Strikes surge again in September led by disputes in the service sector

08 October 2012

By Jennifer Cheung

The number of strikes in China’s service industries surged once again last month to overtake manufacturing as the country’s most strike prone sector, according to data compiled by China Labour Bulletin.

Out of the 37 strikes and protests recorded on CLB’s strike map in September, over one half (21) occurred in the service sector, including seven in transport, six in retail and two in education. A total of 14 strikes were recorded in the manufacturing sector.

The surge in service sector strikes corresponds to a HSBC note published 8 October which said new order volumes at service companies continued to rise at the fastest rate in four months while new orders placed at manufacturing firms continued to fall in September.

Demands for pay increases (12 cases) were the primary cause of strikes and protests in September, followed by demands for better compensation (eight cases) and wage arrears (five cases). Other causes of strikes and protests included demands for overtime pay and social security. In addition, bus and taxi drivers in China’s coastal provinces staged protests complaining about unlicensed taxis, high license fees, rising fuel prices, and low fares.

Despite the continuing slowdown of China’s manufacturing sector, workers in eight factories, mainly in the Pearl River Delta, went on strike for better pay. In four Japanese-owned factories in Guangdong and Shenzhen, workers also protested the Japanese government’s “purchase” of the Diaoyu Islands earlier in the month.

Although foreign-owned companies suffered most from strikes in September, protests also affected state-owned enterprises and public institutions such as schools. For example, construction workers protested at a state-owned hydropower station in Guangdong and workers at a brewery in Sichuan protested against a share repurchase plan. In Hunan, bank employees protested the termination of work contracts; teachers at a rural school in Guangdong demanded a pay increase, as did workers at an aerospace factory in Guizhou. There were, in addition, two sanitation workers’ strikes in Guangxi and Guizhou, caused by low pay levels and social security disputes respectively.

In terms of the response of the local authorities to worker protests, police were deployed at 11 strike locations and the local labour bureaus reportedly intervened in seven disputes. Transport strikes usually drew a swift response from the municipal government, transportation and public security departments, promising to address drivers’ concerns and sometimes detaining strikers on charges of disturbing normal transportation order. During a taxi strike in Guangdong on 12 September, for example, five suspected strike leaders were detained after a ten hour rally at a train station protesting unlicensed taxis and high contract fees.

Workers were also briefly detained during an anti-Japanese strike in Guangdong, an anti-layoff strike at a solar power company in Jiangsu, and during a strike at a Hong Kong-owned leather products factory in Guangdong.

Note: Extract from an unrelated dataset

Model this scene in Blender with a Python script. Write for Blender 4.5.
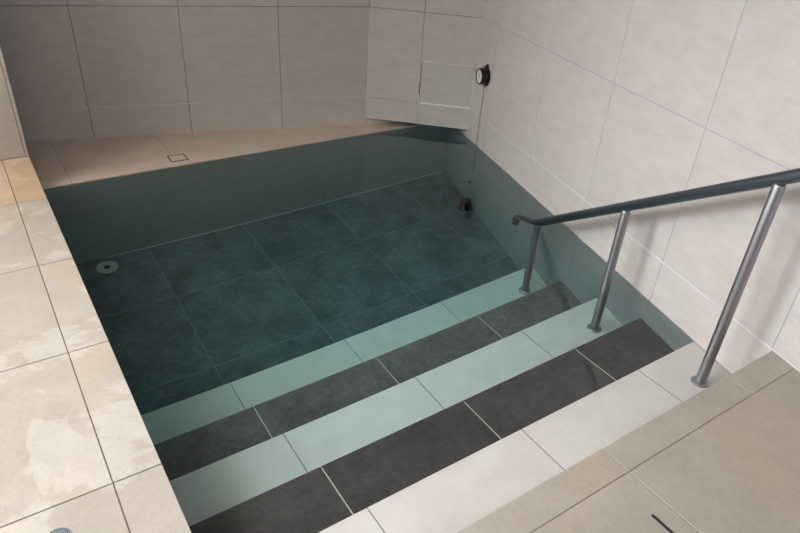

While government intervention has become the norm after workers’ collective protests, the immediate motivation of the authorities is more likely to lean towards maintaining social stability than actually solving the labour dispute that gave rise to the conflict. A security guard who took part in a strike at a Taiwanese-owned chemical factory in Dongguan, for example, said the local labour bureau left after making workers and management sit at the negotiation table but without giving much instruction on how the negotiations should be conducted. The strike occurred on 25 September and ended before the National Day Holiday, but the conflict persisted, with both sides failing to reach an agreement as of 5 October.